I suppose your PLC is the modbus slave , or isn't it? I don't know. You need to get this information from the PLC. Here I can't help.

netPI - depending on the Node-RED node you use - can be either master or slave on RS-485 NPIX.

A statement to the RS485 LEDs: Since this interface is just solving the physics there is in no way a definition whether the protocol Modbus goes across it, nor the protocol M-Bus, Bacnet or any other serial protocol. This is all decided by the application side that is using the NPIX module during runtime ... so then a question back: how shall then the LED automatically know how to behave on the different type of protocols in use and when to be red or green or on and off.
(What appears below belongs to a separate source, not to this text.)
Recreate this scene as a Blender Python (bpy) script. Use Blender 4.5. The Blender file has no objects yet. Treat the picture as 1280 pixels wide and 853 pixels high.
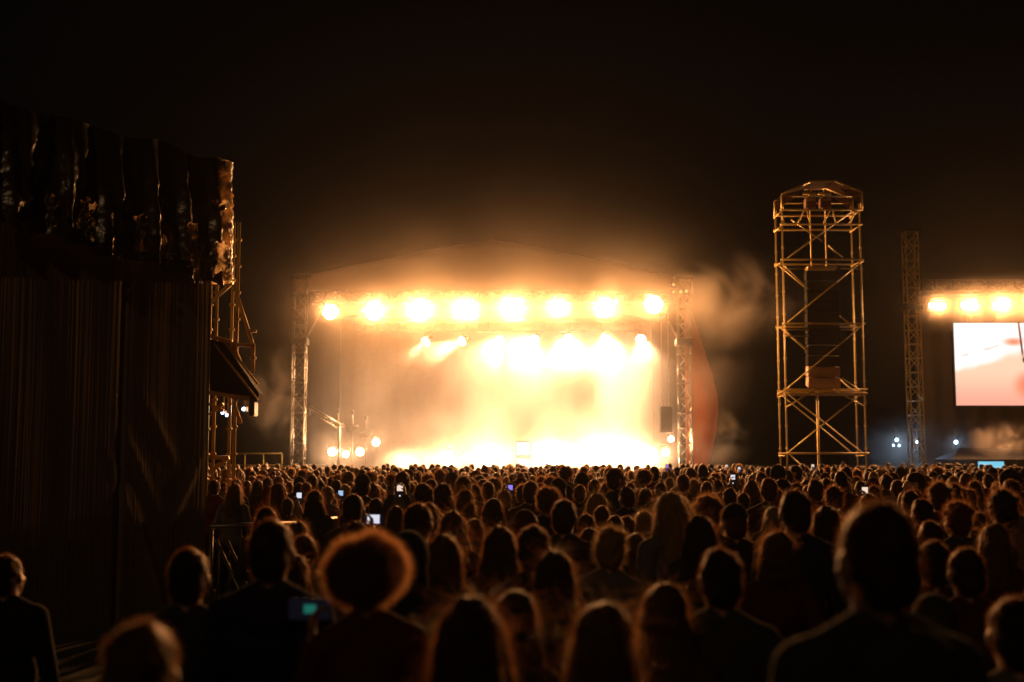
import bpy, bmesh, math, random
import numpy as np
from mathutils import Vector, Matrix, noise

random.seed(7)
rng = np.random.default_rng(7)
scene = bpy.context.scene
COL = scene.collection
R = math.radians

# ------------------------------------------------------------------ tuning
LAMP = (1.0, 0.41, 0.125)          # warm tungsten light
FRONT_W = 12500.0                   # each blinder of the front row
REAR_W = 7600.0
FLOOR_W = 5200.0
HAZE_D = 0.00004
HAZE_G = 0.86
SMOKE_D = 0.075

# ------------------------------------------------------------------ camera
EYE = Vector((0, 0, 2.0))
FPX, CX, CY, HORIZON = 1500.0, 640.0, 426.5, 573.0
PITCH = math.atan((HORIZON - CY) / FPX)
FWD = Vector((0, math.cos(PITCH), math.sin(PITCH)))
UPV = Vector((0, -math.sin(PITCH), math.cos(PITCH)))
cam_d = bpy.data.cameras.new('camera')
cam = bpy.data.objects.new('camera', cam_d)
COL.objects.link(cam)
cam.location = EYE
cam.rotation_euler = (R(90) + PITCH, 0, 0)
cam_d.sensor_width = 36
cam_d.lens = FPX / 1280 * 36
cam_d.clip_start = 0.05
cam_d.clip_end = 2000
cam_d.dof.use_dof = True
cam_d.dof.focus_distance = 17
cam_d.dof.aperture_fstop = 1.5
scene.camera = cam


def at(px, py, Y):
    """World point on the depth plane Y seen at photograph pixel px, py."""
    d = FWD + Vector((1, 0, 0)) * ((px - CX) / FPX) + UPV * ((CY - py) / FPX)
    return EYE + d * (Y / d.y)


def to_px(p):
    v = Vector(p) - EYE
    z = v.dot(FWD)
    return CX + v.x / z * FPX, CY - v.dot(UPV) / z * FPX


# ------------------------------------------------------------------ materials
def new_mat(name):
    m = bpy.data.materials.new(name)
    m.use_nodes = True
    nt = m.node_tree
    nt.nodes.clear()
    out = nt.nodes.new('ShaderNodeOutputMaterial')
    return m, nt, out


def pmat(name, col, rough=0.5, metal=0.0, bump=0.0, scale=20.0, vary=0.0, spec=0.5, sheen=0.0, trans=None, detail=4.0):
    m, nt, out = new_mat(name)
    b = nt.nodes.new('ShaderNodeBsdfPrincipled')
    b.inputs['Base Color'].default_value = (*col, 1)
    b.inputs['Roughness'].default_value = rough
    b.inputs['Metallic'].default_value = metal
    b.inputs['Specular IOR Level'].default_value = spec
    if sheen:
        b.inputs['Sheen Weight'].default_value = sheen
        b.inputs['Sheen Roughness'].default_value = 0.5
    if bump or vary:
        tc = nt.nodes.new('ShaderNodeTexCoord')
        n = nt.nodes.new('ShaderNodeTexNoise')
        n.inputs['Scale'].default_value = scale
        n.inputs['Detail'].default_value = detail
        nt.links.new(tc.outputs['Object'], n.inputs['Vector'])
        if bump:
            bp = nt.nodes.new('ShaderNodeBump')
            bp.inputs['Strength'].default_value = bump
            bp.inputs['Distance'].default_value = 0.02
            nt.links.new(n.outputs['Fac'], bp.inputs['Height'])
            nt.links.new(bp.outputs['Normal'], b.inputs['Normal'])
        if vary:
            mx = nt.nodes.new('ShaderNodeMixRGB')
            mx.inputs[1].default_value = (*[c * (1 - vary) for c in col], 1)
            mx.inputs[2].default_value = (*[min(1, c * (1 + vary)) for c in col], 1)
            nt.links.new(n.outputs['Fac'], mx.inputs[0])
            nt.links.new(mx.outputs[0], b.inputs['Base Color'])
    last = b.outputs[0]
    if trans:
        t = nt.nodes.new('ShaderNodeBsdfTranslucent')
        t.inputs['Color'].default_value = (*trans, 1)
        ad = nt.nodes.new('ShaderNodeMixShader')
        ad.inputs[0].default_value = 0.6
        nt.links.new(b.outputs[0], ad.inputs[1])
        nt.links.new(t.outputs[0], ad.inputs[2])
        last = ad.outputs[0]
    nt.links.new(last, out.inputs['Surface'])
    return m


def emat(name, col, strength):
    m, nt, out = new_mat(name)
    e = nt.nodes.new('ShaderNodeEmission')
    e.inputs['Color'].default_value = (*col, 1)
    e.inputs['Strength'].default_value = strength
    nt.links.new(e.outputs[0], out.inputs['Surface'])
    m.cycles.emission_sampling = 'NONE'
    return m


def hair_mat(name, col, tcol, through=0.30):
    """(mass, strands): the dense mass is opaque, single strands let light through"""
    m1 = pmat(name + '_mass', col, 0.6, 0, 0.3, 160, 0.3, spec=0.12)
    m, nt, out = new_mat(name + '_strands')
    b = nt.nodes.new('ShaderNodeBsdfPrincipled')
    b.inputs['Base Color'].default_value = (*[c * 1.5 for c in col], 1)
    b.inputs['Roughness'].default_value = 0.38
    b.inputs['Specular IOR Level'].default_value = 0.22
    t = nt.nodes.new('ShaderNodeBsdfTranslucent')
    t.inputs['Color'].default_value = (*tcol, 1)
    mx = nt.nodes.new('ShaderNodeMixShader')
    mx.inputs[0].default_value = through
    nt.links.new(b.outputs[0], mx.inputs[1])
    nt.links.new(t.outputs[0], mx.inputs[2])
    nt.links.new(mx.outputs[0], out.inputs['Surface'])
    return m1, m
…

This can only be the responsibility as well of the application that uses the interface. This is why the LED of the NPIX Modules are free programmable.

I have no working example of Modbus RTU communication - respectively a Node-RED example. In best case it is just using the preinstalled Modbus client/master node within the Node-RED node catalogue. Client/Master if your Mitsubishi PLC is slave/server ... which you need to get out from somewhere as information


RE: connecting Mitsubishi via RS485 - Armin@netPI - January-13th-2020

one thing in addition. If your PLC is slave ... then it must have a slave address. You need to get out the baudrate, the serial port settings in general and finally the Modbus RTU slave address. It might be that you have to ask the PLC programmer for this parameters.